T-Bone Walker

One of the great early electric blues guitarists, T-Bone Walker's flamboyant style and groundbreaking fretwork paved the way for the likes of B.B. King, Chuck Berry and Jimi Hendrix. Taught to play a variety of instruments by his stepfather, Walker (real name Aaron Thibeaux Walker) left school at the age of ten and was mentored by family friend and legendary bluesman Blind Lemon Jefferson before cutting his teeth by performing at carnival shows across Texas in the 1920s.
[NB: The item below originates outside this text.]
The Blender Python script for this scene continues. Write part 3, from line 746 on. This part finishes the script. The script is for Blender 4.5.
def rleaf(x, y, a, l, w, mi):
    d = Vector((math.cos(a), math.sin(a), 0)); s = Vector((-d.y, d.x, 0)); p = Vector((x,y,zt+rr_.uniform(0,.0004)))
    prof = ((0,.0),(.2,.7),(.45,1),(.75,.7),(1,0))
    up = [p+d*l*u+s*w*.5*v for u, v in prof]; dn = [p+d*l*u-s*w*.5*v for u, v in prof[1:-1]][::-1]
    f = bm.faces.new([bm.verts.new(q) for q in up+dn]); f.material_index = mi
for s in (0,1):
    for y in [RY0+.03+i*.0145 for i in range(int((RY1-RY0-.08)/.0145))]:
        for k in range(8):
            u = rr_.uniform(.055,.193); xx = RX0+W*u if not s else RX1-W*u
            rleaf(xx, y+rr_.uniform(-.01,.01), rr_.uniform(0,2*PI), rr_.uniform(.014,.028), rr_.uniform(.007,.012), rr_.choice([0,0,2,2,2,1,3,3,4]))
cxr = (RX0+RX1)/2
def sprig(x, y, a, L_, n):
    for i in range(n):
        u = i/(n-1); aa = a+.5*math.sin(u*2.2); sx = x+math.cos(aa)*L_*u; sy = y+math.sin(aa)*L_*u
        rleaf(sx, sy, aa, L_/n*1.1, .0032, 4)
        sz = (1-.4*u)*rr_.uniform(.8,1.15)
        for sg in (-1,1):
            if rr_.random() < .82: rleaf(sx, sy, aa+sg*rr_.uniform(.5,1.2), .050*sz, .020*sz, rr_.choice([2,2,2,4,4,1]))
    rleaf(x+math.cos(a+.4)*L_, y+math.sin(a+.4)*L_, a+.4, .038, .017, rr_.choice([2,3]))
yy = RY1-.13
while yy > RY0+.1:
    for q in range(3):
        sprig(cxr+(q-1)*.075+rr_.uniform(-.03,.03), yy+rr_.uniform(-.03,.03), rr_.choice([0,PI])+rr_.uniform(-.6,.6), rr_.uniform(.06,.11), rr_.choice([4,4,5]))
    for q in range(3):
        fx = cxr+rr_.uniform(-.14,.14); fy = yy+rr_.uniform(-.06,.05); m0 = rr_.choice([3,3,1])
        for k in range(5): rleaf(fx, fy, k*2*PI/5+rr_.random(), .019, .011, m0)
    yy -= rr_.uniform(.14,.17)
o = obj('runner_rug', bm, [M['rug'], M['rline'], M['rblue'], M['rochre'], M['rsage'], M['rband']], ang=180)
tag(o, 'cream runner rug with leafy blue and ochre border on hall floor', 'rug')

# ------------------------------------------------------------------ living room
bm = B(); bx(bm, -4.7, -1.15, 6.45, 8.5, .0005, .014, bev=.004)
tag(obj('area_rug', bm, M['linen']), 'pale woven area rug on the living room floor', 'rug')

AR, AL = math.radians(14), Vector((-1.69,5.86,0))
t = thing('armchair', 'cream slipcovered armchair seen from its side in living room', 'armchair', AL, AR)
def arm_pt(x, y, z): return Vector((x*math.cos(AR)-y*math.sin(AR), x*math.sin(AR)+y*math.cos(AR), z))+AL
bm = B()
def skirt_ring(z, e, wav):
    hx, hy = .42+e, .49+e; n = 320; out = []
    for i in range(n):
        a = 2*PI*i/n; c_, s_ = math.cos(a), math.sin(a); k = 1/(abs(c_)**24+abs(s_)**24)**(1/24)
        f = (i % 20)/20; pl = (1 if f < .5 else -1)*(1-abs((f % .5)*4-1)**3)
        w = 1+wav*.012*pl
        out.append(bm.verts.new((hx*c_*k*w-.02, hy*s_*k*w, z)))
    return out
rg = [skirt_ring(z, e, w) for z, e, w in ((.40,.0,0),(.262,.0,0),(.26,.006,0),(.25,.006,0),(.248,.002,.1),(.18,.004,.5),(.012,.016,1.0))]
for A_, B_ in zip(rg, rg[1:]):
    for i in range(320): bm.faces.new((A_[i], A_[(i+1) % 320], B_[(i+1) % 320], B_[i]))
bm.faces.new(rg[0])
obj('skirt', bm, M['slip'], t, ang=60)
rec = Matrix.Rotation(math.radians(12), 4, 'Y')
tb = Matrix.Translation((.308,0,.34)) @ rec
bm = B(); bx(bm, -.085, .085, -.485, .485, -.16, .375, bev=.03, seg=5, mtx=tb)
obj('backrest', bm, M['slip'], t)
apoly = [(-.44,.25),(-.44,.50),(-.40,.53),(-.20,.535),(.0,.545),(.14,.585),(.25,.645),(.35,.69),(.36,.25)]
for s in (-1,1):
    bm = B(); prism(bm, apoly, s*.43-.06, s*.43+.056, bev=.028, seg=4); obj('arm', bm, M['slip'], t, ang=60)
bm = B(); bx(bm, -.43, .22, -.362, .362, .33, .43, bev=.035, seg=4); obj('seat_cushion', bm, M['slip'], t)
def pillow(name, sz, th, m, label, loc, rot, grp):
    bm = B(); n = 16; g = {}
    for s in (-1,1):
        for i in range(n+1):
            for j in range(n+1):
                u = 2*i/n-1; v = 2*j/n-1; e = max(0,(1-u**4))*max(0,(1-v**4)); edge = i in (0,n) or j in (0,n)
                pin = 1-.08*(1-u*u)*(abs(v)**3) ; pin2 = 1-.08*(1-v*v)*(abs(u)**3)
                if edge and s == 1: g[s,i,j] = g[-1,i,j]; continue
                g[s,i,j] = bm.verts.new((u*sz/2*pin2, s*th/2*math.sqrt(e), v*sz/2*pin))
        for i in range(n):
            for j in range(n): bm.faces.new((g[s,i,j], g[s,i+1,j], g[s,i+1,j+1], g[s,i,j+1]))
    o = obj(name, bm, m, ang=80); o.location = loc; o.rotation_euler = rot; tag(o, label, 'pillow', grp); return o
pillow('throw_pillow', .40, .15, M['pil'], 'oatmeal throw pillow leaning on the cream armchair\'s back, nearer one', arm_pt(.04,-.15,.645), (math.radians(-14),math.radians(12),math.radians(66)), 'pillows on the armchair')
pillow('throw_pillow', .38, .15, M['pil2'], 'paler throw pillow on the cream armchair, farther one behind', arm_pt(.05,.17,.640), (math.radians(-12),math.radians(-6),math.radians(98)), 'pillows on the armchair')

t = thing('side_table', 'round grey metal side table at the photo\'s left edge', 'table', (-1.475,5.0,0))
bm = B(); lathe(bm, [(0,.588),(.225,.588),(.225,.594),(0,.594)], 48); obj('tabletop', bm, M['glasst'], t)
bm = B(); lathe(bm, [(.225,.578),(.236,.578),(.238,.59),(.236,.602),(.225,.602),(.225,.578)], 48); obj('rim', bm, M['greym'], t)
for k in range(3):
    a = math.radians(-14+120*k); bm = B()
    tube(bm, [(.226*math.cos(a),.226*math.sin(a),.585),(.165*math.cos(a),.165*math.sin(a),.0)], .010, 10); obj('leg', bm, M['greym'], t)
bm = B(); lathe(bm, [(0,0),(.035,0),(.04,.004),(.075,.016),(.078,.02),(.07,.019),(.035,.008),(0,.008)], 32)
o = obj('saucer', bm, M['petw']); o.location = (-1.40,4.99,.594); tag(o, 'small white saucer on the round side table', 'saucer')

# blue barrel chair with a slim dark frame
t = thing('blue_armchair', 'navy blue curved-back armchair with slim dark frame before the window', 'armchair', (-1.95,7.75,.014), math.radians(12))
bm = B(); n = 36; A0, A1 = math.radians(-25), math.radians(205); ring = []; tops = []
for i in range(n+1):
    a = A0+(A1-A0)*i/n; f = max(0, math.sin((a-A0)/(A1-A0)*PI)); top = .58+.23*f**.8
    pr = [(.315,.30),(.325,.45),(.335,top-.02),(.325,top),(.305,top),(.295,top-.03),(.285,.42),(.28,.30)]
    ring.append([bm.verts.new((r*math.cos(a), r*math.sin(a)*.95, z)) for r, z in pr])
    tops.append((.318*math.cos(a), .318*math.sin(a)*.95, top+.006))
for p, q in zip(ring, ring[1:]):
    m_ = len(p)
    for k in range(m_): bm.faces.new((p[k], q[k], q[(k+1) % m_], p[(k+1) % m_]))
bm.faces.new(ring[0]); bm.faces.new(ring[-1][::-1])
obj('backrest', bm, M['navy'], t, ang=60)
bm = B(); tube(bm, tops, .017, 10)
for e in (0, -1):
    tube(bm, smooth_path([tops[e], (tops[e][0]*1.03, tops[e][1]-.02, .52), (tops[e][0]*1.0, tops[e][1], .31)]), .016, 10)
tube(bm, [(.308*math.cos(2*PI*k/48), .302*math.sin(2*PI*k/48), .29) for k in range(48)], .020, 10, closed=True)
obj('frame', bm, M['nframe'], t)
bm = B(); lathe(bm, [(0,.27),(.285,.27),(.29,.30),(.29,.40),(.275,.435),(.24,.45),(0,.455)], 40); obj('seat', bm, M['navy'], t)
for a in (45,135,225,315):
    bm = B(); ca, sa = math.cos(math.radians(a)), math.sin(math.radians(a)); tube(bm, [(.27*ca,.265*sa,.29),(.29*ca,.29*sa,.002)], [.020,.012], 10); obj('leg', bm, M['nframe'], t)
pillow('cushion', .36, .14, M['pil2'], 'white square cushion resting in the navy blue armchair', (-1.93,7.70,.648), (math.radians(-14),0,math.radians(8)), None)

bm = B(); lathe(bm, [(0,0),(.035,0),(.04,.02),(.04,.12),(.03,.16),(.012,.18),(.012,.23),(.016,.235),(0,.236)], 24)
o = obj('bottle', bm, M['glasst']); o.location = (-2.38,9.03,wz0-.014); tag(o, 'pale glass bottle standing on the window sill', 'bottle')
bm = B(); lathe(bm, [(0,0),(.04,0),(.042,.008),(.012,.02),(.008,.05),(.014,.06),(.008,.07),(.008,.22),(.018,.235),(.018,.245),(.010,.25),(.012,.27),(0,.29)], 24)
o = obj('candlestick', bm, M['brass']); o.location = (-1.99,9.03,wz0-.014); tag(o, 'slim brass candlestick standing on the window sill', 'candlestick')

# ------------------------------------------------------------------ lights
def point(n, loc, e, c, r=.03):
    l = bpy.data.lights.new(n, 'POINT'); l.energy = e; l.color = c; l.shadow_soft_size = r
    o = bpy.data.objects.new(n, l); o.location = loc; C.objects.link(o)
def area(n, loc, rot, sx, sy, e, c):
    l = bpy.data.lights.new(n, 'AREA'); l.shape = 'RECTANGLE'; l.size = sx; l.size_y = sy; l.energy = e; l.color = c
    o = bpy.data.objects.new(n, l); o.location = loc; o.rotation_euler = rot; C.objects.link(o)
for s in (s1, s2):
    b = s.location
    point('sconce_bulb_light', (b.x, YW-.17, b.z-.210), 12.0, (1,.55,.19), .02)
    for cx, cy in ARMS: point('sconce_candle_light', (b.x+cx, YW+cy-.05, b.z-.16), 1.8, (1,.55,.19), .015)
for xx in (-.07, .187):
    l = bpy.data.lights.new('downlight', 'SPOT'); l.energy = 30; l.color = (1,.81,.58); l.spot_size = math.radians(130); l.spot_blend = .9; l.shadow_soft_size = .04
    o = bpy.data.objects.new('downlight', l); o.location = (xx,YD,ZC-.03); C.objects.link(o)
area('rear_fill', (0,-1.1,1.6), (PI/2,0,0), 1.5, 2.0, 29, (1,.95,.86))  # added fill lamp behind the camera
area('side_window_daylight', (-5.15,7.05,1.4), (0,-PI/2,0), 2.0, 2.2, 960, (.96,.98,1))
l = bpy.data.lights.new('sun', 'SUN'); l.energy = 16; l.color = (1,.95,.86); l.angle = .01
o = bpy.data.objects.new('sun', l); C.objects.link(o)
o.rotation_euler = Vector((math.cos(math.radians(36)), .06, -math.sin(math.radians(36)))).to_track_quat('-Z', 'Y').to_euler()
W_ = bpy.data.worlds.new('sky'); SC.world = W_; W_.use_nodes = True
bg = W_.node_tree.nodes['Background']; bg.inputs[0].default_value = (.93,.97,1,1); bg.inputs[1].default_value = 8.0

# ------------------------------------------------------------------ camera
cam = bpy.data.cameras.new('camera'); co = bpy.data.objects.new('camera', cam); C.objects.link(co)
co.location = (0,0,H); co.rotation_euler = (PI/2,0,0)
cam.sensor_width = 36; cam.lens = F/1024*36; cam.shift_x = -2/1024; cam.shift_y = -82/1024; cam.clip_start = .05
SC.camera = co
He made his first recordings for Columbia Records in 1929, but really found his feet when he moved to Los Angeles in 1934 and played on records by Fats Waller and Louis Armstrong and with Les Hite's jazz band Sebastian's Cotton Club Orchestra. Full of outrageous feats of showmanship, Walker became the first guitarist to play with his teeth, behind his head and while doing the splits; and his reputation led to a string of pioneering R&B hits throughout the 1940s, including Call It Stormy Monday, Bobby Sox Blues and Hard Pain Blues. He recorded some of his finest work in the 1950s for the Imperial and Atlantic Records labels, but his drinking slowed his prolific output towards the end of the decade. The American folk and blues boom introduced him to a new audience in the mid-1960s and he toured with Memphis Slim and Willie Dixon before winning a Grammy Award for his last great album Good Feelin' (1970). He died in 1975 from bronchial pneumonia, but was posthumously inducted into the Blues Hall of Fame in 1980 and the Rock and Roll Hall of Fame in 1987.